## start Dataset records
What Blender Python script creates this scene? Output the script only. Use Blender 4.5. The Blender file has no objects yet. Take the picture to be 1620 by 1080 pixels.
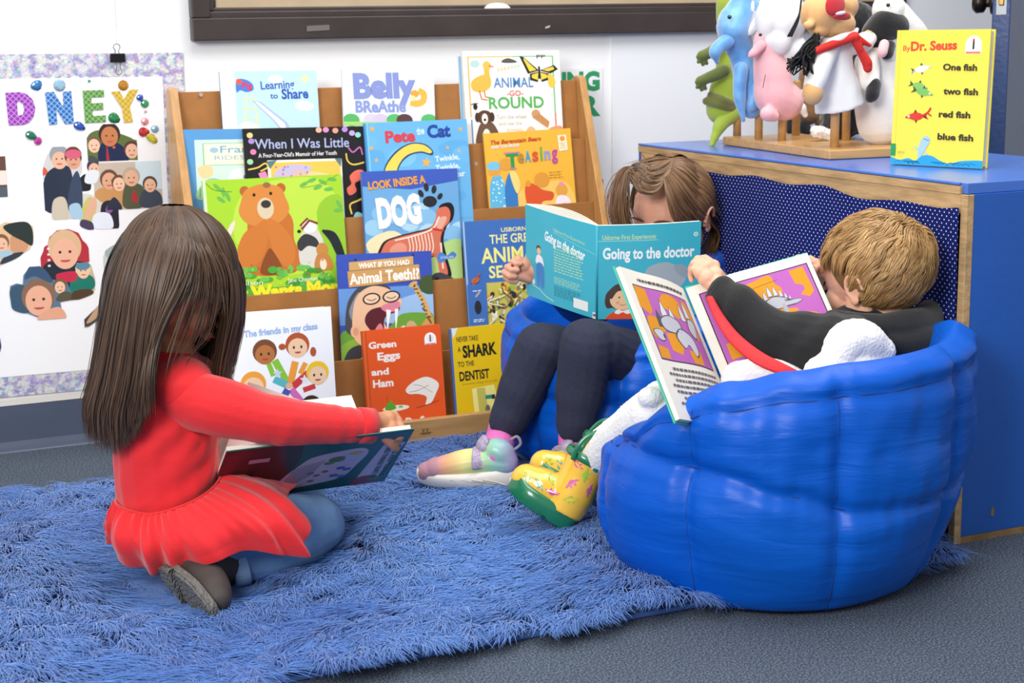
import bpy, bmesh, math, random
import numpy as np
from mathutils import Vector, Matrix, noise as mnoise
from mathutils.geometry import tessellate_polygon

SC = bpy.context.scene
COL = SC.collection
PI = math.pi
random.seed(7)
RNG = np.random.default_rng(11)

# ---------------------------------------------------------------- camera
CAM_H = 0.87
YAW, PITCH, ROLL, FPX = math.radians(23.56), math.radians(11.208), math.radians(-0.962), 2487.0
FW = Vector((math.sin(YAW) * math.cos(PITCH), math.cos(YAW) * math.cos(PITCH), -math.sin(PITCH)))
_rt = FW.cross(Vector((0, 0, 1))).normalized()
_up = _rt.cross(FW)
RT = _rt * math.cos(ROLL) + _up * math.sin(ROLL)
UPV = -_rt * math.sin(ROLL) + _up * math.cos(ROLL)
CPOS = Vector((0, 0, CAM_H))
cd = bpy.data.cameras.new('camera')
cam = bpy.data.objects.new('camera', cd)
COL.objects.link(cam)
cam.matrix_world = Matrix(((RT.x, UPV.x, -FW.x, CPOS.x), (RT.y, UPV.y, -FW.y, CPOS.y), (RT.z, UPV.z, -FW.z, CPOS.z), (0, 0, 0, 1)))
cd.sensor_width = 36.0
cd.lens = FPX / 1620.0 * 36.0
cd.clip_start = 0.05
cd.dof.use_dof = True
cd.dof.focus_distance = 2.6
cd.dof.aperture_fstop = 9.0
SC.camera = cam

# ---------------------------------------------------------------- world, lamps, exposure
SC.view_settings.view_transform = 'Standard'
SC.view_settings.look = 'None'
SC.view_settings.gamma = 1.0
SC.view_settings.use_curve_mapping = False
SC.view_settings.exposure = -0.10
w = bpy.data.worlds.new('World')
SC.world = w
w.use_nodes = True
w.node_tree.nodes['Background'].inputs[0].default_value = (0.93, 0.96, 1.0, 1)
w.node_tree.nodes['Background'].inputs[1].default_value = 0.62

def area(name, loc, target, size, power, color=(1, 1, 1), size_y=None):
    l = bpy.data.lights.new(name, 'AREA')
    l.energy = power
    l.color = color
    l.size = size
    if size_y:
        l.shape = 'RECTANGLE'
        l.size_y = size_y
    o = bpy.data.objects.new(name, l)
    COL.objects.link(o)
    o.location = loc
    o.rotation_euler = (Vector(target) - Vector(loc)).to_track_quat('-Z', 'Y').to_euler()
    return o
area('key_light', (-1.15, 0.35, 1.85), (1.2, 2.9, 0.35), 1.05, 88, (1.0, 0.985, 0.965))  # added soft key light from the upper left; no window is known there
area('ceiling_lamp', (1.0, 1.9, 2.45), (1.1, 2.4, 0.0), 1.4, 26, (1.0, 0.99, 0.97))
area('wall_fill_light', (1.9, 2.35, 2.5), (1.3, 3.44, 0.75), 1.2, 33, (1.0, 0.99, 0.97))  # fill light added to brighten the back wall, not a known fixture

# ---------------------------------------------------------------- helpers
def at(px, py, Y=None, X=None, Z=None):
    """point of the place seen in direction (px, py), on the plane Y, X or Z = value"""
    d = FW * FPX + RT * (px - 810) - UPV * (py - 540)
    if Y is not None: t = (Y - CPOS.y) / d.y
    elif X is not None: t = (X - CPOS.x) / d.x
    else: t = (Z - CPOS.z) / d.z
    return CPOS + d * t

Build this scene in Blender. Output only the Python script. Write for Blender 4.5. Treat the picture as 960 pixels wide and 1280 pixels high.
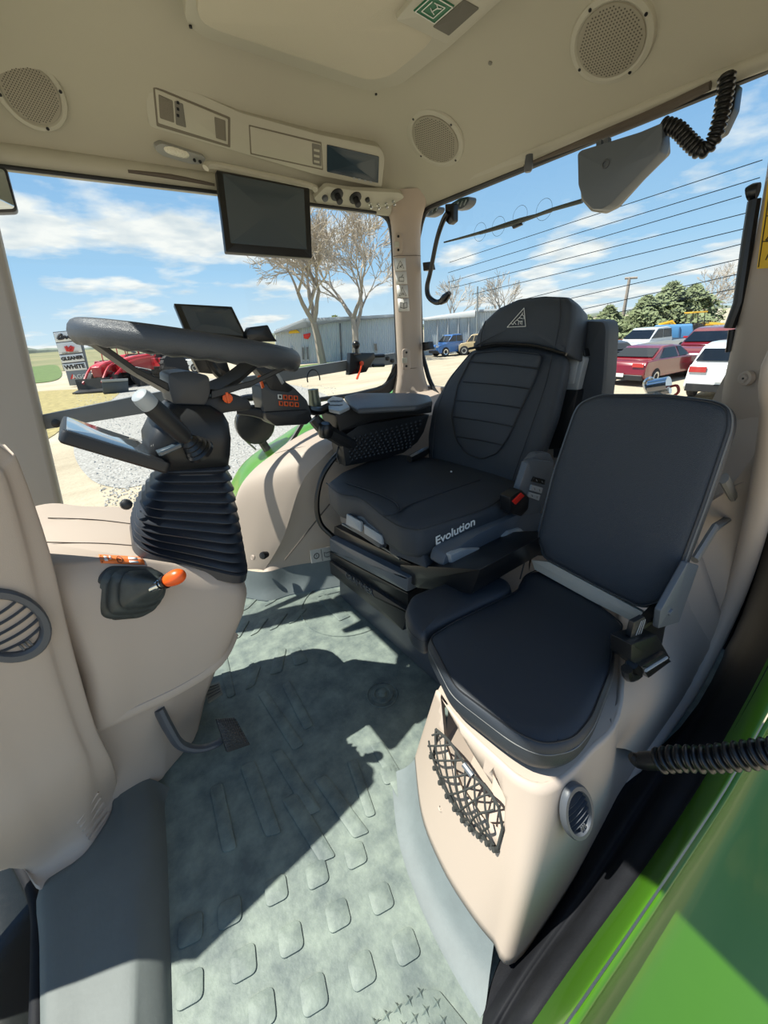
## end Dataset records
Requirements = Give back every line exactly as it stands, pictures excluded.

Exercise output =
What Blender Python script creates this scene? Output the script only. Use Blender 4.5. The Blender file has no objects yet. Take the picture to be 1620 by 1080 pixels.
import bpy, bmesh, math, random
import numpy as np
from mathutils import Vector, Matrix, noise as mnoise
from mathutils.geometry import tessellate_polygon

SC = bpy.context.scene
COL = SC.collection
PI = math.pi
random.seed(7)
RNG = np.random.default_rng(11)

# ---------------------------------------------------------------- camera
CAM_H = 0.87
YAW, PITCH, ROLL, FPX = math.radians(23.56), math.radians(11.208), math.radians(-0.962), 2487.0
FW = Vector((math.sin(YAW) * math.cos(PITCH), math.cos(YAW) * math.cos(PITCH), -math.sin(PITCH)))
_rt = FW.cross(Vector((0, 0, 1))).normalized()
_up = _rt.cross(FW)
RT = _rt * math.cos(ROLL) + _up * math.sin(ROLL)
UPV = -_rt * math.sin(ROLL) + _up * math.cos(ROLL)
CPOS = Vector((0, 0, CAM_H))
cd = bpy.data.cameras.new('camera')
cam = bpy.data.objects.new('camera', cd)
COL.objects.link(cam)
cam.matrix_world = Matrix(((RT.x, UPV.x, -FW.x, CPOS.x), (RT.y, UPV.y, -FW.y, CPOS.y), (RT.z, UPV.z, -FW.z, CPOS.z), (0, 0, 0, 1)))
cd.sensor_width = 36.0
cd.lens = FPX / 1620.0 * 36.0
cd.clip_start = 0.05
cd.dof.use_dof = True
cd.dof.focus_distance = 2.6
cd.dof.aperture_fstop = 9.0
SC.camera = cam

# ---------------------------------------------------------------- world, lamps, exposure
SC.view_settings.view_transform = 'Standard'
SC.view_settings.look = 'None'
SC.view_settings.gamma = 1.0
SC.view_settings.use_curve_mapping = False
SC.view_settings.exposure = -0.10
w = bpy.data.worlds.new('World')
SC.world = w
w.use_nodes = True
w.node_tree.nodes['Background'].inputs[0].default_value = (0.93, 0.96, 1.0, 1)
w.node_tree.nodes['Background'].inputs[1].default_value = 0.62

def area(name, loc, target, size, power, color=(1, 1, 1), size_y=None):
    l = bpy.data.lights.new(name, 'AREA')
    l.energy = power
    l.color = color
    l.size = size
    if size_y:
        l.shape = 'RECTANGLE'
        l.size_y = size_y
    o = bpy.data.objects.new(name, l)
    COL.objects.link(o)
    o.location = loc
    o.rotation_euler = (Vector(target) - Vector(loc)).to_track_quat('-Z', 'Y').to_euler()
    return o
area('key_light', (-1.15, 0.35, 1.85), (1.2, 2.9, 0.35), 1.05, 88, (1.0, 0.985, 0.965))  # added soft key light from the upper left; no window is known there
area('ceiling_lamp', (1.0, 1.9, 2.45), (1.1, 2.4, 0.0), 1.4, 26, (1.0, 0.99, 0.97))
area('wall_fill_light', (1.9, 2.35, 2.5), (1.3, 3.44, 0.75), 1.2, 33, (1.0, 0.99, 0.97))  # fill light added to brighten the back wall, not a known fixture

# ---------------------------------------------------------------- helpers
def at(px, py, Y=None, X=None, Z=None):
    """point of the place seen in direction (px, py), on the plane Y, X or Z = value"""
    d = FW * FPX + RT * (px - 810) - UPV * (py - 540)
    if Y is not None: t = (Y - CPOS.y) / d.y
    elif X is not None: t = (X - CPOS.x) / d.x
    else: t = (Z - CPOS.z) / d.z
    return CPOS + d * t

Build this scene in Blender. Output only the Python script. Write for Blender 4.5. Treat the picture as 960 pixels wide and 1280 pixels high.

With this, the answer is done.